Entries provided:
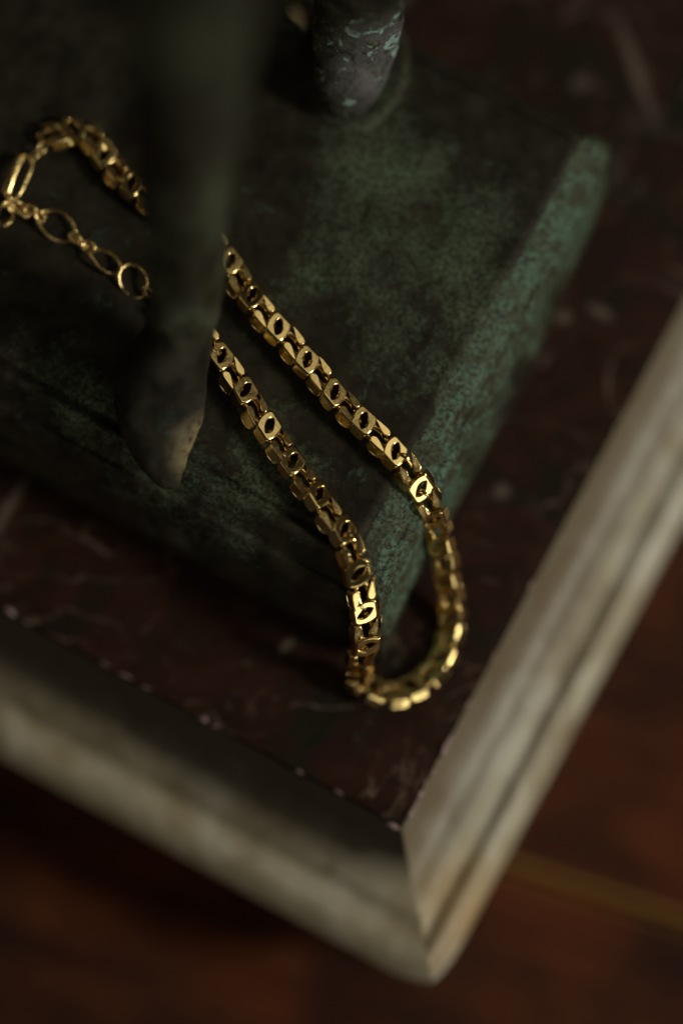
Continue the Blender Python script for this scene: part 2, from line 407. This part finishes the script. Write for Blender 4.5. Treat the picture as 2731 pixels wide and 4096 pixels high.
def limb(name, pts, m, seed, nz=.05, floor=-.03, ridge=0.0, ns=48, per=12):
    """one continuous surface lofted through rings: (x, y, z, rx, ry, twist)"""
    path = interp(pts, per); vs, fs = [], []
    prevx = Vector((1, 0, 0))
    for i, q in enumerate(path):
        c = Vector(q[:3]); nx = Vector(path[min(i + 1, len(path) - 1)][:3]); pv = Vector(path[max(i - 1, 0)][:3])
        t = (nx - pv).normalized(); ux = (prevx - t * prevx.dot(t)).normalized(); uy = t.cross(ux); prevx = ux
        for k in range(ns):
            f = 2 * math.pi * k / ns
            r = 1 + ridge * max(0, math.cos(f - .9)) ** 6 - ridge * .8 * max(0, math.cos(f - .1)) ** 8
            p = c + ux * math.cos(f) * q[3] * r + uy * math.sin(f) * q[4] * r
            d = (p - c).normalized()
            p += d * (nz * fbm(p, .9, seed) + nz * .35 * fbm(p, 3, seed + 2) + nz * .12 * fbm(p, 9, seed + 4))
            if p.z < floor: p.z = floor
            vs.append(p)
    n = len(path)
    for i in range(n - 1):
        for k in range(ns):
            fs.append((i * ns + k, i * ns + (k + 1) % ns, (i + 1) * ns + (k + 1) % ns, (i + 1) * ns + k))
    fs.append(tuple(range(ns - 1, -1, -1))); fs.append(tuple(range((n - 1) * ns, n * ns)))
    return sub('leg', vs, fs, m, st, name, True)
NEAR = [(-2.999, 0.475, 0.12, 0.138, 0.076), (-3.042, 0.606, 0.3, 0.29, 0.213), (-3.115, 0.97, 0.42, 0.533, 0.343), (-3.136, 1.486, 0.55, 0.761, 0.472), (-3.13, 2.062, 0.75, 0.836, 0.608), (-2.936, 2.58, 1.15, 0.664, 0.717), (-2.715, 3.029, 1.75, 0.597, 0.656), (-2.585, 3.493, 2.5, 0.602, 0.624), (-2.529, 3.927, 3.5, 0.661, 0.661), (-2.481, 4.294, 4.8, 0.78, 0.767), (-2.365, 4.678, 6.3, 0.86, 0.84), (-2.187, 4.964, 8.2, 0.882, 0.882), (-1.99, 5.103, 10.2, 0.895, 0.895), (-1.78, 5.339, 12.4, 0.907, 0.907), (-1.608, 5.525, 14.6, 0.793, 0.793), (-1.513, 5.549, 16.0, 0.303, 0.303)]
FAR = [(0.087, 7.371, 0.1, 0.237, 0.079), (0.102, 7.435, 0.3, 0.394, 0.221), (0.141, 7.731, 0.5, 0.613, 0.432), (0.219, 8.212, 0.75, 0.72, 0.587), (0.295, 8.603, 1.2, 0.776, 0.738), (0.366, 8.946, 2.1, 0.777, 0.762), (0.427, 9.218, 3.6, 0.736, 0.736), (0.461, 9.299, 5.8, 0.768, 0.768), (0.476, 9.359, 7.4, 0.737, 0.737), (0.477, 9.291, 7.8, 0.265, 0.265)]
limb('leg', NEAR, leg_bronze('worn_leg_bronze', tuple(Vector((-2.46, 1.12, .35)) - st.location), .80), 4.0, .07, ridge=.10)
limb('leg', FAR, leg_bronze('flecked_leg_bronze', tuple(Vector((.75, 7.9, 1.2)) - st.location), 1.35, True), 11.0, .06)
legs_ = [o for o in st.children if o.name.startswith('leg')]
legs_[0]['label'] = 'dark blurred leg rising past the chain, rubbed ochre at its toe'
legs_[1]['label'] = 'far leg flecked with pale grey and turquoise corrosion'
limb('toe', [(-.98, 9.20, .95, .05, .05, 0), (-.90, 9.08, 1.0, .16, .13, 0), (-.78, 8.94, .98, .17, .13, 0), (-.66, 8.84, .80, .12, .10, 0), (-.60, 8.80, .3, .12, .10, 0), (-.58, 8.80, .0, .14, .12, 0)],
     leg_bronze('rubbed_toe_bronze', tuple(Vector((-.75, 8.85, 1.0)) - st.location), .35), 6.0, .03)
def mound(cx, cy, rx, ry, h, rot):
    vs, fs = [], []; n = 64; rr = [(1.0, -.05), (.985, .3), (.94, .75), (.88, 1.0), (.80, .93), (.70, .70), (.55, .6), (.3, .6), (.08, .6)]
    for r, z in rr:
        for k in range(n):
            t = 2 * math.pi * k / n
            x = rx * r * math.cos(t); y = ry * r * math.sin(t)
            q = 1 + .05 * noise.noise(Vector((math.cos(t) * 1.5, math.sin(t) * 1.5, 3)))
            vs.append(Vector((cx + (x * math.cos(rot) - y * math.sin(rot)) * q, cy + (x * math.sin(rot) + y * math.cos(rot)) * q, h * z + .01 * fbm((x, y, 0), 4, 2))))
    for i in range(len(rr) - 1):
        for k in range(n): fs.append((i * n + k, i * n + (k + 1) % n, (i + 1) * n + (k + 1) % n, (i + 1) * n + k))
    fs.append(tuple(range((len(rr) - 1) * n, len(rr) * n)))
    return sub('foot_pad', vs, fs, M_PLINTH, st, 'foot_pad', True)
mound(.28, 8.35, .98, 1.28, .10, -.15)

# ------------------------------------------------------------------ gold bracelet
br = thing('bracelet', 'clasped gold chain bracelet of flat eyed links draped over the corner of the bronze plinth', 'bracelet', (0, 0, 0))
HW, HT, SK, SLANT = .212, .102, .26, .42
def finish(name, vs, fs):
    import bmesh
    me = mesh(name, vs, fs, True, 52)
    bm = bmesh.new(); bm.from_mesh(me); bmesh.ops.recalc_face_normals(bm, faces=bm.faces); bm.to_mesh(me); bm.free()
    me.materials.append(M_GOLD); return me
def eye_link():
    L, bul, bv = .166, .066, .030
    def outer(t, ins, z):                   # t in 0..4: near end, one flank, far end, other flank
        s = int(t) % 4; f = t - int(t); W_ = HW - ins; L_ = L
        if s == 0: y = W_ * (1 - 2 * f); x = L_ + bul * (1 - (y / HW) ** 2) - ins
        elif s == 1: x, y = (L_ - ins) * (1 - 2 * f), -W_
        elif s == 2: y = W_ * (-1 + 2 * f); x = -(L_ + bul * (1 - (y / HW) ** 2) - ins)
        else: x, y = (L_ - ins) * (-1 + 2 * f), W_
        # filed flanks splay outward below the flat top and are waisted along their foot
        k = y / HW; y += k * SLANT * (HT - z) * .9 * (1 - .12 * (x / L) ** 2)
        return x * (1 - .22 * abs(k) ** 2 * ((HT - z) / (2 * HT)) ** 1.5), y
    def inner(t, ins, z):
        s = int(t) % 4; f = t - int(t); hl = .158 + ins * .4; hw = .082 + ins * .9
        if s == 0: y = hl * (1 - 2 * f) * .97; return (hw * (1 - (y / hl) ** 2) + .002, y)
        if s == 1: return (hw * .06 * (1 - 2 * f), -hl * (.97 + .03 * (1 - abs(1 - 2 * f))))
        if s == 2: y = hl * (-1 + 2 * f) * .97; return (-(hw * (1 - (y / hl) ** 2) + .002), y)
        return (hw * .06 * (-1 + 2 * f), hl * (.97 + .03 * (1 - abs(1 - 2 * f))))
    cnt = [16, 8, 16, 8]; T = []
    for s in range(4): T += [s + k / cnt[s] for k in range(cnt[s])]
    e = .006
    rings = [(inner, 0, -(HT - bv)), (inner, 0, HT - bv - e), (inner, 0, HT - bv), (inner, bv * .3, HT - bv * .3), (inner, bv, HT), (inner, bv + e, HT), (outer, bv + e, HT), (outer, bv, HT), (outer, bv * .3, HT - bv * .3),
             (outer, 0, HT - bv), (outer, 0, HT - bv - e), (outer, 0, -(HT - bv)), (outer, bv, -HT), (inner, bv, -HT)]
    vs, fs = [], []; n = len(T)
    for fn, ins, z in rings:
        for t in T:
            x, y = fn(t, ins, z); zz = z
            if fn is outer and z < 0: zz = z * (1 - .80 * min(1, abs(x) / (L * .95)) ** 3 * min(1, abs(y) / HW))
            vs.append((x - (.50 if fn is inner else SK) * y, y, zz))
    m = len(rings)
    for i in range(m):
        for k in range(n): fs.append((i * n + k, i * n + (k + 1) % n, ((i + 1) % m) * n + (k + 1) % n, ((i + 1) % m) * n + k))
    return finish('eye_link', vs, fs)
LEAF = [(x * 1.03, y * 1.07) for x, y in [(-.275, .182), (-.20, .195), (-.08, .197), (.02, .194), (.080, .176), (.108, .135), (.098, .085), (.045, .056), (-.02, .066), (-.11, .108), (-.20, .150)]]
def curb_link():
    vs, fs = [], []; n, c = 36, 12
    # the wire loop that passes through the eyes on either side
    def cen(t): return Vector((.30 * math.cos(t), .105 * math.sin(t), -.035 - .06 * math.sin(2 * t)))
    for i in range(n):
        t = 2 * math.pi * i / n; p = cen(t); d = (cen(t + .02) - cen(t - .02)).normalized()
        u = d.cross(Vector((0, 0, 1))).normalized(); v = d.cross(u); r = .052
        for k in range(c):
            f = 2 * math.pi * k / c; q = p + u * math.cos(f) * r + v * math.sin(f) * r
            vs.append((q.x - SK * .6 * q.y, q.y, q.z))
    for i in range(n):
        for k in range(c): fs.append((i * c + k, i * c + (k + 1) % c, ((i + 1) % n) * c + (k + 1) % c, ((i + 1) % n) * c + k))
    # its two shoulders, filed flat on top and at the flank
    m = len(LEAF); out = []
    for i in range(m):
        for k in range(3):
            t = k / 3; g = [LEAF[(i + d) % m] for d in (-1, 0, 1, 2)]
            out.append(tuple(.5 * (2 * b + (c_ - a) * t + (2 * a - 5 * b + 4 * c_ - d) * t * t + (3 * b - a - 3 * c_ + d) * t ** 3) for a, b, c_, d in zip(*g)))
    N = len(out); cx, cy = -.07, .145
    for sgn in (1, -1):
        k0 = len(vs); bv = .028
        prof = [(1.0, -HT * .9, .0), (1.0, HT - bv - .006, 0), (1.0, HT - bv, 0), (1, HT - bv * .3, .35), (1, HT, 1.0), (1, HT, 1.4)]
        for q, z, ins in prof:
            for i, (x, y) in enumerate(out):
                q_ = 1 - .17 * ins; xx = cx + (x - cx) * (1 - .09 * ins); yy = cy + (y - cy) * q_
                zq = z * (1 - .75 * min(1, abs(x - cx) / .19) ** 3) if z < 0 else z
                wgt = max(0, (yy - .06) / .12)
                yy += SLANT * (HT - z) * .9 * min(1, wgt)
                vs.append((xx * sgn, yy * sgn, zq))
        for a in range(len(prof) - 1):
            for k in range(N): fs.append((k0 + a * N + k, k0 + a * N + (k + 1) % N, k0 + (a + 1) * N + (k + 1) % N, k0 + (a + 1) * N + k))
        fs.append(tuple(k0 + (len(prof) - 1) * N + k for k in range(N))); fs.append(tuple(k0 + k for k in range(N - 1, -1, -1)))
    return finish('curb_link', vs, fs)
EYE, CURB = eye_link(), curb_link()
CHAIN = [(-3.018, 3.733, 0.2), (-2.661, 3.355, 0.25), (-2.286, 2.957, 0.24), (-1.96, 2.512, 0.17), (-1.53, 1.838, 0.19), (-1.065, 1.127, 0.19), (-0.58, 0.459, 0.19), (-0.145, -0.167, 0.2), (0.122, -0.578, 0.2), (0.235, -0.915, 0.14), (0.351, -1.369, -0.12), (0.431, -1.914, -0.66), (0.419, -2.261, -1.08), (0.298, -2.498, -1.6), (0.38, -2.728, -2.1), (0.763, -2.879, -2.28), (1.2, -2.823, -2.28), (1.64, -2.518, -2.28), (1.924, -1.992, -2.3), (1.987, -1.371, -2.15), (1.866, -0.743, -1.6), (1.729, -0.179, -1.0), (1.55, 0.19, -0.3), (1.31, 0.543, 0.06), (1.003, 0.946, 0.19), (0.698, 1.277, 0.19), (0.123, 1.814, 0.19), (-0.378, 2.411, 0.19), (-0.92, 3.051, 0.19), (-1.443, 3.655, 0.19), (-1.82, 4.181, 0.19), (-2.057, 4.588, 0.19), (-2.531, 5.118, 0.19), (-3.163, 5.57, 0.19), (-3.876, 6.064, 0.19), (-4.28, 6.603, 0.19), (-4.562, 6.919, 0.19), (-4.998, 7.036, 0.19), (-5.347, 6.836, 0.19)]
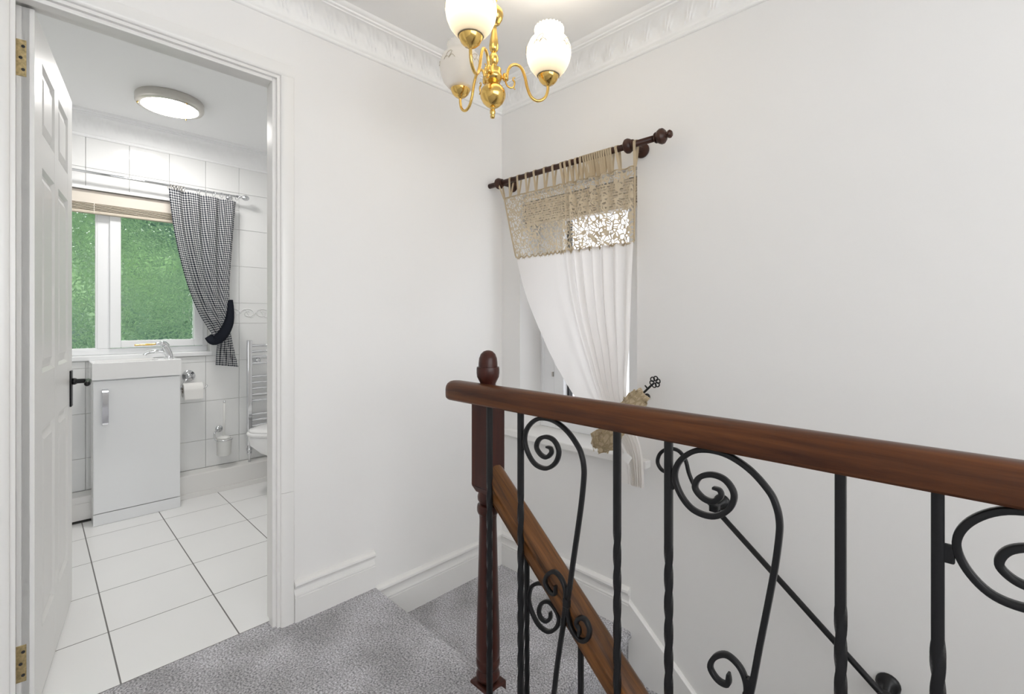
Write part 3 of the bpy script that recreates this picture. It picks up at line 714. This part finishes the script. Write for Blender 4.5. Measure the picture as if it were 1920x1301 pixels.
# ================================================================== STAIR WINDOW
w2 = sempty('window_2')
GY = .157
def wbar(name, x0, x1, z0, z1, y0, y1, m=M_UPVC, par=w2, bev=.004):
    bm = NB(); box(bm, (x0,y0,z0), (x1,y1,z1), bev); return obj(name, bm, m, par)
wbar('outer_frame', WX0, WX0+.10, WZ0, WZ1, GY, .23); wbar('outer_frame', WX1-.06, WX1, WZ0, WZ1, GY, .23); wbar('outer_frame', WX0+.1, WX1-.06, WZ0, WZ0+.06, GY, .23); wbar('outer_frame', WX0+.1, WX1-.06, WZ1-.06, WZ1, GY, .23)
wbar('bead', WX0+.015, WX0+.022, WZ0+.02, WZ1-.02, GY-.006, GY+.002)
sx0, sx1, z0, z1 = WX0+.104, WX1-.064, WZ0+.064, WZ1-.064
s2 = sempty('sash'); s2.parent = w2; del s2['kind']
for a in ((sx0,sx0+.062,z0,z1),(sx1-.062,sx1,z0,z1),(sx0+.062,sx1-.062,z0,z0+.062),(sx0+.062,sx1-.062,z1-.062,z1)): wbar('sash_rail', *a, GY-.012, .22, par=s2)
for a in ((sx0+.062,sx0+.074,z0+.062,z1-.062),(sx1-.074,sx1-.062,z0+.062,z1-.062),(sx0+.062,sx1-.062,z0+.062,z0+.072)): wbar('glazing_gasket', *a, GY+.02, GY+.05, M_BLACK, s2, 0)
wbar('glass_pane', sx0+.07, sx1-.07, z0+.064, z1-.06, GY+.03, GY+.036, M_GLASS, w2, 0)
for z in (.83, .70): wbar('hinge_cover', sx0-.018, sx0-.010, z-.012, z+.012, GY-.010, GY+.002, M_BRUSHED, w2, .001)
bm = NB(); box(bm, (.05,-.042,WZ0-.032), (.862,.0,WZ0), .005); box(bm, (WX0,-.005,WZ0-.03), (WX1,GY+.02,WZ0), 0); obj('window_sill', bm, M_TRIM, w2)
# raised blind in the recess
b2 = thing('pleated_blind', 'beige blind drawn up behind the lace at the top of the stair window', 'blind', (.45,.05,1.74))
lbox('headrail', b2, (WX0+.012,.028,1.715), (WX1-.012,.062,1.743), M_UPVC)
for k in range(9):
    lbox('pleat', b2, (WX0+.014,.026+.002*(k % 2),1.608+.0115*k), (WX1-.014,.064-.002*(k % 2),1.6185+.0115*k), M_BEIGE, .002)
lbox('bottom_rail', b2, (WX0+.013,.027,1.592), (WX1-.013,.063,1.606), M_BEIGE)

# wooden curtain rod on the stair wall
RY, RZ = -.088, 1.803
rod = thing('curtain_rod', 'dark turned wooden curtain rod with knob ends above the stair window', 'curtain rod', (.45,RY,RZ))
bm = NB(); tube(bm, [(-.455,0,0),(.52,0,0)], .0125, 20); obj('pole', bm, M_ROD, rod, True)
def knob(x, s=1, name='finial', flip=1, tail=True):
    bm = NB(); pr = [(.012,-.020),(.020,-.018),(.022,-.014),(.017,-.010),(.026,-.004),(.031,.006),(.030,.014),(.022,.022),(.013,.026)]
    pr += [(.010,.032),(.015,.036),(.016,.042),(.011,.048),(.001,.050)] if tail else [(.0125,.028)]
    lathe(bm, [(r*s, z*flip) for r, z in pr], 24, (x,0,0), 'x'); return auto(obj(name, bm, M_ROD, rod), 35)
knob(.495, .95); knob(.368, .95, 'ring_stop', -1, False); knob(-.372, .9, 'ring_stop', -1, False)
for x in (.375, -.362):
    bm = NB(); lathe(bm, [(.030,.088),(.031,.080),(.025,.074),(.014,.070),(.011,.06),(.011,.02),(.014,.0)], 24, (x,0,0), 'y'); auto(obj('bracket', bm, M_ROD, rod), 35)

# lace-topped curtain
CY = -.092
lc = thing('lace_curtain', 'sheer white curtain with ecru lace top swept aside on the stair window', 'curtain', (.80,CY,.40))
def sm(a, b, x): t = max(0, min(1, (x-a)/(b-a))); return t*t*(3-2*t)
def lfold(t, s):
    k = sm(.38,.62,t)
    return (.25+.75*k)*math.sin(2*PI*(1.2*t+7.2*t*t)+.4+s*1.2)+.25*k*math.sin(2*PI*17*t+2*s)
def lwarp(t): return t+.06*math.sin(2*PI*t)
lrows = [(946,372,1191,311,.010,0),(951,398,1190,350,.012,0),(957,428,1189,388,.013,0),(968,482,1187,453,.014,0)]
srows = [(968,482,1187,453,.014,-.002),(985,548,1184,530,.016,0),(1008,607,1182,600,.016,.002),(1040,676,1180,655,.016,.004),(1074,734,1176,715,.014,.006),(1104,772,1178,762,.010,.010),(1128,806,1190,800,.008,.012),(1150,838,1202,832,.008,.010),(1164,870,1207,868,.010,.008),(1168,904,1208,914,.012,.006)]
o_ = Vector(lc.location)
P, U = drape(lrows, 'y', CY, (0,-1,0), lfold, 150, 8, 1.15, lwarp, bottom=lambda t: -.012*abs(math.sin(t*PI*24))+.004)
bm = sheet([[p-o_ for p in r] for r in P], U); obj('lace_valance', bm, M_LACE, lc, True)
# bound edges of the lace
top = P[0]; bot = P[-1]; lef = [r[0] for r in P]; rig = [r[-1] for r in P]
for nm, e, r in (('top_binding', top, .0028), ('scalloped_edge', bot, .0034), ('side_binding', lef, .0036), ('side_binding', rig, .0036)):
    bm = NB(); tube(bm, [p-o_ for p in e], r, 6); obj(nm, bm, M_LACEBAND, lc, True)
bm = NB()
for j in range(0, 151, 2):        # little picots along the scallops
    p = bot[j]-o_; tube(bm, [p, p+Vector((0,-.001,-.009))], .0011, 4)
obj('picot_fringe', bm, M_LACEBAND, lc)['kind'] = 'stuff'
Ps, Us = drape(srows, 'y', CY, (0,-1,0), lambda t, s: lfold(t, .2+s*.6), 150, 8, 1.15, lwarp)
bm = sheet([[p-o_ for p in r] for r in Ps], Us); obj('sheer_panel', bm, M_SHEER, lc, True)
# hanging tabs over the rod
tabs = [(195,225),(270,262),(320,314),(374,372),(425,428),(490,487),(545,542),(596,604),(622,628),(655,664),(690,694),(722,722)]
tabs += [(742+k*14.5, 752+k*14) for k in range(13)] + [(950,975),(1070,1058)]
for ru, lu in tabs:
    ur = 880+ru/3.423; ul = 880+lu/3.423
    pr_ = at(ur, 351-(ur-915)*.306, 'y', RY); tt = (ul-946)/(1191-946)
    j = min(150, max(0, min(range(151), key=lambda q: abs((CAM-top[q]).to_2d().angle_signed(Vector((-FW.x,-FW.y)))-(CAM-at(ul,350,'y',CY)).to_2d().angle_signed(Vector((-FW.x,-FW.y)))))))
    pl = top[j]; w_ = .0062 if not 740 < ru < 940 else .0046
    path = [(pl.x, pl.y-.001, pl.z-.004), ((pl.x*.5+pr_.x*.5), (pl.y+RY-.015)/2, (pl.z+RZ)/2), (pr_.x, RY-.0145, RZ), (pr_.x, RY-.010, RZ+.0115), (pr_.x, RY, RZ+.0148), (pr_.x, RY+.010, RZ+.0115), (pr_.x, RY+.0145, RZ), ((pl.x*.6+pr_.x*.4), RY+.006, (pl.z*.6+RZ*.4)), (pl.x, pl.y+.002, pl.z-.004)]
    bm = NB(); pts = [Vector(p)-o_ for p in smooth_path(path, 3)]
    V = [(bm.verts.new(p+Vector((-w_,0,0))), bm.verts.new(p+Vector((w_,0,0)))) for p in pts]
    for k in range(len(V)-1): bm.faces.new((V[k][0], V[k][1], V[k+1][1], V[k+1][0]))
    obj('hanging_tab', bm, M_LACEBAND, lc, True)
# tieback of gathered lace, hooked on an iron key
rf = strap([(1120,806,.010,.050),(1132,826,.040,.075),(1150,822,.055,.085),(1168,796,.055,.085),(1186,768,.045,.080),(1200,750,.030,.085),(1212,737,.012,.050)], 0, 'y', CY, (0,-1,0))
L_ = len(rf); rows = []; uvs = []
for i, r in enumerate(rf):
    row = []; uv = []
    for j in range(13):
        t = j/12; a = r[0].lerp(r[3], t); ruff = .010*math.sin(i*1.9)*(abs(t-.5)*2)**1.5+.003*math.sin(j*2.1+i)
        row.append(a+Vector((0,-ruff-.010*(1-(2*t-1)**2),0))+UP*(.006*math.sin(i*2.4)*(1 if t in (0,1) else 0))-o_); uv.append((t*.09, i*.006))
    rows.append(row); uvs.append(uv)
bm = sheet(rows, uvs); obj('lace_tieback', bm, M_LACETIE, lc, True)
rows2 = [[p+Vector((0,.006,0)) for p in r] for r in rows]; bm = sheet(rows2, uvs); obj('tieback_lining', bm, M_LACEBAND, lc, True)
bm = NB()
for j in range(0, 13, 2):
    p = rows[2][j]; tube(bm, smooth_path([p, p+Vector((.006,-.004,-.03)), p+Vector((.010,0,-.055))], 3), .0012, 4)
obj('tieback_fringe', bm, M_LACEBAND, lc)['kind'] = 'stuff'
pt = at(1175,858,'y',CY-.03); bm = NB(); box(bm, (-.019,-.0006,-.017), (.019,.0006,.017)); o = obj('care_tag', bm, M_PAPER, lc, False, pt-o_); o.rotation_euler = (0,.55,0)
hk = thing('tieback_hook', 'small black iron key-shaped tieback hook with flower end beside the lace curtain', 'hook', tuple(at(1205,738,'y',-.058)))
h0 = Vector(hk.location); hf = at(1228,716,'y',-.058)-h0
bm = NB(); tube(bm, smooth_path([(-.012,.056,-.02),(-.014,.02,-.022),(-.006,0,-.008),hf*.35,hf*.78], 5), .0045, 8)
lathe(bm, [(.014,.058),(.014,.053),(.006,.050)], 12, (-.012,0,-.02), 'y'); obj('stem', bm, M_IRON, hk, True)
bm = NB(); tube(bm, [(hf.x*.42,0,hf.z*.42),(hf.x*.42-.012,0,hf.z*.42+.012)], .003, 6); obj('key_bit', bm, M_IRON, hk, True)
for k in range(6):
    a = k*PI/3+.3; c = hf+Vector((.0135*math.cos(a),0,.0135*math.sin(a)))
    bm = NB(); tube(bm, [c+Vector((.0085*math.cos(2*PI*q/12),0,.0085*math.sin(2*PI*q/12))) for q in range(13)], .0026, 6, False); obj('petal', bm, M_IRON, hk, True)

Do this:
Using the entries above, find all lines with "that". Copy them.

Exercise result:
    # the wire loop that passes through the eyes on either side
Write part 3 of the bpy script that recreates this picture. It picks up at line 714. This part finishes the script. Write for Blender 4.5. Measure the picture as if it were 1920x1301 pixels.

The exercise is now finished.